Percebi tudo, menos a "estória". Não encontro a palavra em nenhum dicionário. Imaginei que a criaste tu, mas não entendi que lugar vago no léxico português exigia este neologismo.
Sou um conservador - dirás tu. Hei-de ser. Se tu o dizes é porque é verdade. Mas a "estória" atravessa-se-me no caminho e não consigo passar-lhe por cima.

De Anónimo a 15.02.2007 às 17:54

Vamos lá ver se te dou uma ajuda para retirar a "estória" do teu caminho para que possas prosseguir o teu itinerário.

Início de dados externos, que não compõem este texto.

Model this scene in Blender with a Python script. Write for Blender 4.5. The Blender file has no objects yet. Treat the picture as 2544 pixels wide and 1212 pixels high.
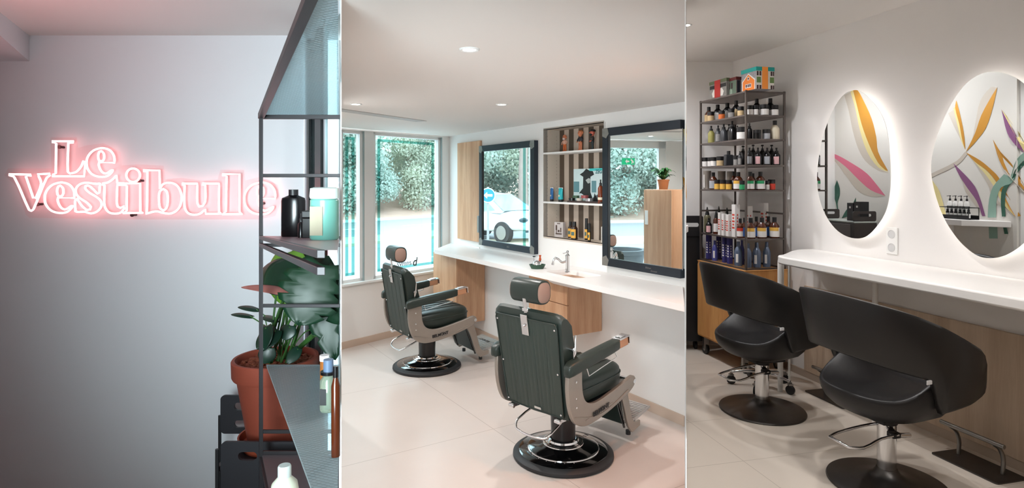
import bpy, math, random
from math import sin, cos, pi, radians, sqrt
from mathutils import Vector, Matrix

# ---------------------------------------------------------------- camera
FPX, CX, YH, CAMZ = 1500.0, 1272.0, 455.0, 1.65      # focal length and horizon in pixels of a 2544 x 1212 frame
scene = bpy.context.scene
COL = scene.collection
cam_data = bpy.data.cameras.new('camera')
cam = bpy.data.objects.new('camera', cam_data)
COL.objects.link(cam)
cam.location = (0, 0, CAMZ)
cam.rotation_euler = (pi / 2, 0, 0)
cam_data.sensor_width = 36.0
cam_data.lens = FPX / 2544 * 36
cam_data.shift_y = (YH - 606) / 2544
cam_data.clip_start = 0.05
cam_data.clip_end = 300
scene.camera = cam

# ---------------------------------------------------------------- sky, view
WORLD_STRENGTH = 3.8
w = bpy.data.worlds.new('sky'); scene.world = w; w.use_nodes = True
bg = w.node_tree.nodes['Background']
bg.inputs[0].default_value = (0.80, 0.91, 1.0, 1)
bg.inputs[1].default_value = WORLD_STRENGTH
scene.view_settings.view_transform = 'Standard'
scene.view_settings.look = 'None'
scene.view_settings.gamma = 1
scene.view_settings.use_curve_mapping = False
scene.view_settings.exposure = 0.82
scene.cycles.max_bounces = 10
scene.cycles.diffuse_bounces = 6
scene.cycles.glossy_bounces = 5
scene.cycles.transmission_bounces = 8
scene.cycles.transparent_max_bounces = 12
scene.cycles.caustics_reflective = False
scene.cycles.caustics_refractive = False
scene.cycles.sample_clamp_indirect = 4.0
scene.cycles.use_denoising = True

def lamp(name, kind, loc, energy, color=(1, 1, 1), size=0.1, size_y=None, direction=(0, 0, -1), spot=None, portal=False, spread=None):
    d = bpy.data.lights.new(name, kind); d.energy = energy; d.color = color
    if kind == 'AREA':
        d.shape = 'RECTANGLE' if size_y else 'DISK'; d.size = size
        if size_y: d.size_y = size_y
        if spread: d.spread = spread
        if portal: d.cycles.is_portal = True
    elif kind == 'SPOT':
        d.spot_size = spot or radians(110); d.spot_blend = 0.85; d.shadow_soft_size = size
    else:
        d.shadow_soft_size = size
    o = bpy.data.objects.new(name, d); COL.objects.link(o); o.location = loc
    o.rotation_euler = Vector(direction).to_track_quat('-Z', 'Y').to_euler()
    return o

lamp('courtyard_fill', 'AREA', (-1.5, 3.3, 2.3), 14, color=(0.85, 0.93, 1.0), size=0.8, size_y=0.5, direction=(0.35, 1, -0.45))  # added lamp brightening the wall seen through the side window
WARM = (1.0, 0.80, 0.62)
NEUTRAL = (1.0, 0.965, 0.935)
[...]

A palavra "estória" não foi, infelizmente, criada por mim. Entrou no vocabulário através do Brasil e Palops e, como sabes muito bem, é uma forma de distinguir gráfica e afectivamente a História, as histórias, das "estorinhas".

Quanto à sua aparição em dicionário, não sendo para mim a coisa mais importante em escrita criativa, o melhor é dares uma voltinha pelo Dicionário Houaiss da Língua Portuguesa onde poderás encontar a palavra e o seu significado e, a nota "Este dicionário é publicado em Portugal, na norma portuguesa da língua, com o apoio e patrocínio a Academia de Ciências de Lisboa."

Não penso que sejas um conservador e o que não quero é que não fiques travado no caminho porque uma estória irrompeu abruptamente na tua vida.